Reproduce the lines of the material exactly, excluding every image.

** Begin **

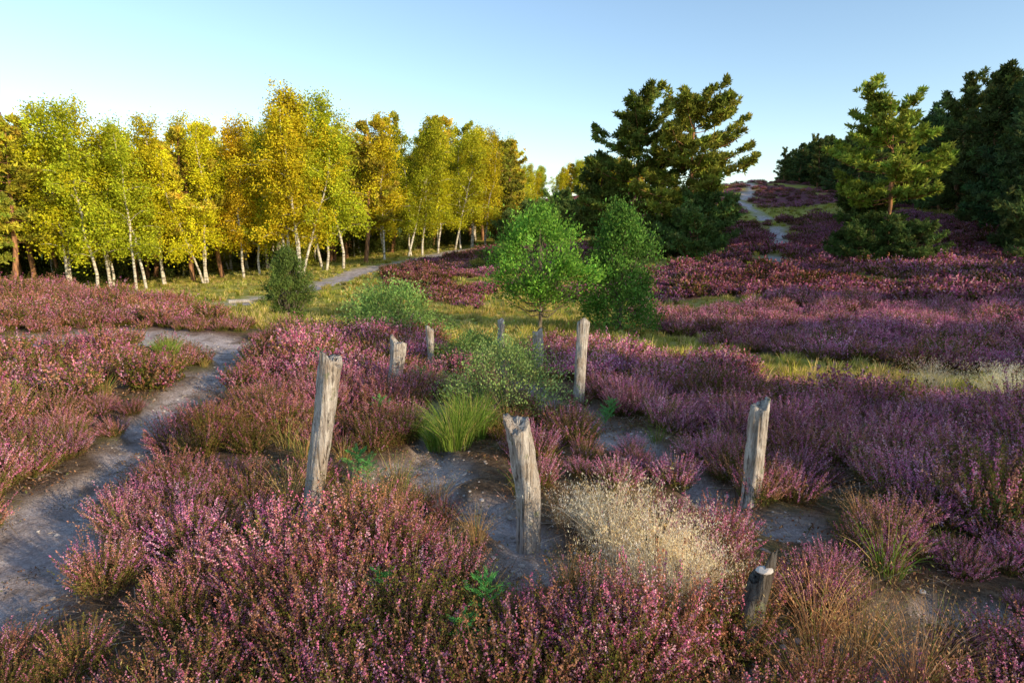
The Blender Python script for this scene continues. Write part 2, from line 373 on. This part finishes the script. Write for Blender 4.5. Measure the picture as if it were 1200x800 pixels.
def heath_scatter(name,rings,src,rustidx,base):
    xs=[];ys=[]
    for r0,r1,d,a0,a1 in rings:
        x,y=ring(r0,r1,d,a0,a1); k=heath_ok(x,y); xs.append(x[k]);ys.append(y[k])
    x=np.concatenate(xs);y=np.concatenate(ys); z=H(x,y)-.02
    k=len(x); pn=fbm(x*.7+9,y*.7,3,77); pn2=fbm(x*.16+2,y*.16,3,88); gap=fbm(x*1.3,y*1.3,2,55)
    sc=base*rng.uniform(.7,1.15,k)*(.45+1.1*gap); pm=np.clip(1-pdistmin(x,y)*1.2,0,1); sc*=1-.40*pm
    sc*=.76+.24*sm(2.4,4.5,np.hypot(x,y))
    u=rng.uniform(0,1,k); vivid=np.clip(.56+np.minimum(x,3)*.11+(pn-.5)*2.6+(pn2-.5)*1.6*(np.hypot(x,y)>9)-.45*midzone(x,y),.08,.94)
    npk=rustidx; idx=np.where(u<vivid,rng.integers(0,npk,k),rng.integers(npk,len(src),k))
    s3=np.stack([sc,sc,sc*rng.uniform(.8,1.2,k)],1)
    return scatter(name,np.stack([x,y,z],1),s3,idx,src)
heath_scatter('heather',[(1.45,3.2,20,-60,60),(3.2,7.5,13,-60,60)],LA,3,1.08)
heath_scatter('heather_heath',[(7.5,24,8,-60,60)],LB,3,1.12)
heath_scatter('heather_hillside',[(24,45,4.0,-28,56),(45,80,1.8,-22,48),(80,170,.6,-8,40)],LC,3,1.08)

# ---------------------------------------------------------------- grass
def tuft(seed,nb,R,Hh,w,cols,wt,bend=.5,fluff=0):
    global rng; rng=np.random.default_rng(seed); b=Buf()
    a=rng.uniform(0,6.283,nb); rr=np.sqrt(rng.uniform(0,1,nb))*R; out=np.stack([np.cos(a),np.sin(a),0*a],1)
    root=out*(rr*.5)[:,None]; L=Hh*rng.uniform(.5,1.1,nb); ln=(rr/R)*bend+rng.normal(0,.12,nb)
    sd=rng.normal(0,.12,(nb,3)); sd[:,2]=0
    def pos(s): return root+(out*ln[:,None]+sd)*(L*s**1.8)[:,None]+np.stack([0*a,0*a,L*(s-.22*s**3*np.clip(abs(ln)*1.5,0,1))],1)
    wv=rng.normal(size=(nb,3)); wv[:,2]=0; wv=unit(wv)*w/2; col=pick(cols,wt,nb,.3)
    ss=[0,.35,.7,1]; ww=[.8,1,.7,.12]
    for s0,s1,w0,w1 in zip(ss[:-1],ss[1:],ww[:-1],ww[1:]):
        p0=pos(np.full(nb,s0));p1=pos(np.full(nb,s1)); b.quads(np.stack([p0-wv*w0,p0+wv*w0,p1+wv*w1,p1-wv*w1],1),col)
    for kk in range(fluff):
        s=rng.uniform(.62,1.08,nb); b.leaves(pos(s)+rng.normal(0,.012,(nb,3)),.009,.0018,np.minimum(col*1.15,.92),dirs=np.tile([0,0,1.],(nb,1)),spread=.8)
    return b
GG=[(.30,.34,.05),(.46,.45,.09),(.74,.60,.26)]; ST=[(.86,.74,.48),(.90,.83,.62),(.70,.56,.30)]; BR=[(.64,.40,.18),(.50,.30,.13),(.76,.54,.27)]
TG=[tuft(100+i,45,.2,.22,.012,GG,[3,2,1+2*i]).mesh('grass_tuft_mesh',[M_grass]) for i in range(3)]
TF=[tuft(110+i,45,.35,.3,.035,GG,[3,2,1+2*i]).mesh('grass_tuft_mesh',[M_grass]) for i in range(3)]
TS=[tuft(120+i,220,.14,.46,.0024,ST,[3,3,1],.75,12).mesh('straw_tuft_mesh',[M_grass]) for i in range(2)]
TB=[tuft(130+i,110,.15,.42,.0032,BR+[(.26,.30,.08)],[3,2,2,1],.7,4).mesh('brown_tuft_mesh',[M_grass]) for i in range(2)]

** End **

* Exercise output *
The Blender Python script for this scene continues. Write part 2, from line 373 on. This part finishes the script. Write for Blender 4.5. Measure the picture as if it were 1200x800 pixels.
def heath_scatter(name,rings,src,rustidx,base):
    xs=[];ys=[]
    for r0,r1,d,a0,a1 in rings:
        x,y=ring(r0,r1,d,a0,a1); k=heath_ok(x,y); xs.append(x[k]);ys.append(y[k])
    x=np.concatenate(xs);y=np.concatenate(ys); z=H(x,y)-.02
    k=len(x); pn=fbm(x*.7+9,y*.7,3,77); pn2=fbm(x*.16+2,y*.16,3,88); gap=fbm(x*1.3,y*1.3,2,55)
    sc=base*rng.uniform(.7,1.15,k)*(.45+1.1*gap); pm=np.clip(1-pdistmin(x,y)*1.2,0,1); sc*=1-.40*pm
    sc*=.76+.24*sm(2.4,4.5,np.hypot(x,y))
    u=rng.uniform(0,1,k); vivid=np.clip(.56+np.minimum(x,3)*.11+(pn-.5)*2.6+(pn2-.5)*1.6*(np.hypot(x,y)>9)-.45*midzone(x,y),.08,.94)
    npk=rustidx; idx=np.where(u<vivid,rng.integers(0,npk,k),rng.integers(npk,len(src),k))
    s3=np.stack([sc,sc,sc*rng.uniform(.8,1.2,k)],1)
    return scatter(name,np.stack([x,y,z],1),s3,idx,src)
heath_scatter('heather',[(1.45,3.2,20,-60,60),(3.2,7.5,13,-60,60)],LA,3,1.08)
heath_scatter('heather_heath',[(7.5,24,8,-60,60)],LB,3,1.12)
heath_scatter('heather_hillside',[(24,45,4.0,-28,56),(45,80,1.8,-22,48),(80,170,.6,-8,40)],LC,3,1.08)

# ---------------------------------------------------------------- grass
def tuft(seed,nb,R,Hh,w,cols,wt,bend=.5,fluff=0):
    global rng; rng=np.random.default_rng(seed); b=Buf()
    a=rng.uniform(0,6.283,nb); rr=np.sqrt(rng.uniform(0,1,nb))*R; out=np.stack([np.cos(a),np.sin(a),0*a],1)
    root=out*(rr*.5)[:,None]; L=Hh*rng.uniform(.5,1.1,nb); ln=(rr/R)*bend+rng.normal(0,.12,nb)
    sd=rng.normal(0,.12,(nb,3)); sd[:,2]=0
    def pos(s): return root+(out*ln[:,None]+sd)*(L*s**1.8)[:,None]+np.stack([0*a,0*a,L*(s-.22*s**3*np.clip(abs(ln)*1.5,0,1))],1)
    wv=rng.normal(size=(nb,3)); wv[:,2]=0; wv=unit(wv)*w/2; col=pick(cols,wt,nb,.3)
    ss=[0,.35,.7,1]; ww=[.8,1,.7,.12]
    for s0,s1,w0,w1 in zip(ss[:-1],ss[1:],ww[:-1],ww[1:]):
        p0=pos(np.full(nb,s0));p1=pos(np.full(nb,s1)); b.quads(np.stack([p0-wv*w0,p0+wv*w0,p1+wv*w1,p1-wv*w1],1),col)
    for kk in range(fluff):
        s=rng.uniform(.62,1.08,nb); b.leaves(pos(s)+rng.normal(0,.012,(nb,3)),.009,.0018,np.minimum(col*1.15,.92),dirs=np.tile([0,0,1.],(nb,1)),spread=.8)
    return b
GG=[(.30,.34,.05),(.46,.45,.09),(.74,.60,.26)]; ST=[(.86,.74,.48),(.90,.83,.62),(.70,.56,.30)]; BR=[(.64,.40,.18),(.50,.30,.13),(.76,.54,.27)]
TG=[tuft(100+i,45,.2,.22,.012,GG,[3,2,1+2*i]).mesh('grass_tuft_mesh',[M_grass]) for i in range(3)]
TF=[tuft(110+i,45,.35,.3,.035,GG,[3,2,1+2*i]).mesh('grass_tuft_mesh',[M_grass]) for i in range(3)]
TS=[tuft(120+i,220,.14,.46,.0024,ST,[3,3,1],.75,12).mesh('straw_tuft_mesh',[M_grass]) for i in range(2)]
TB=[tuft(130+i,110,.15,.42,.0032,BR+[(.26,.30,.08)],[3,2,2,1],.7,4).mesh('brown_tuft_mesh',[M_grass]) for i in range(2)]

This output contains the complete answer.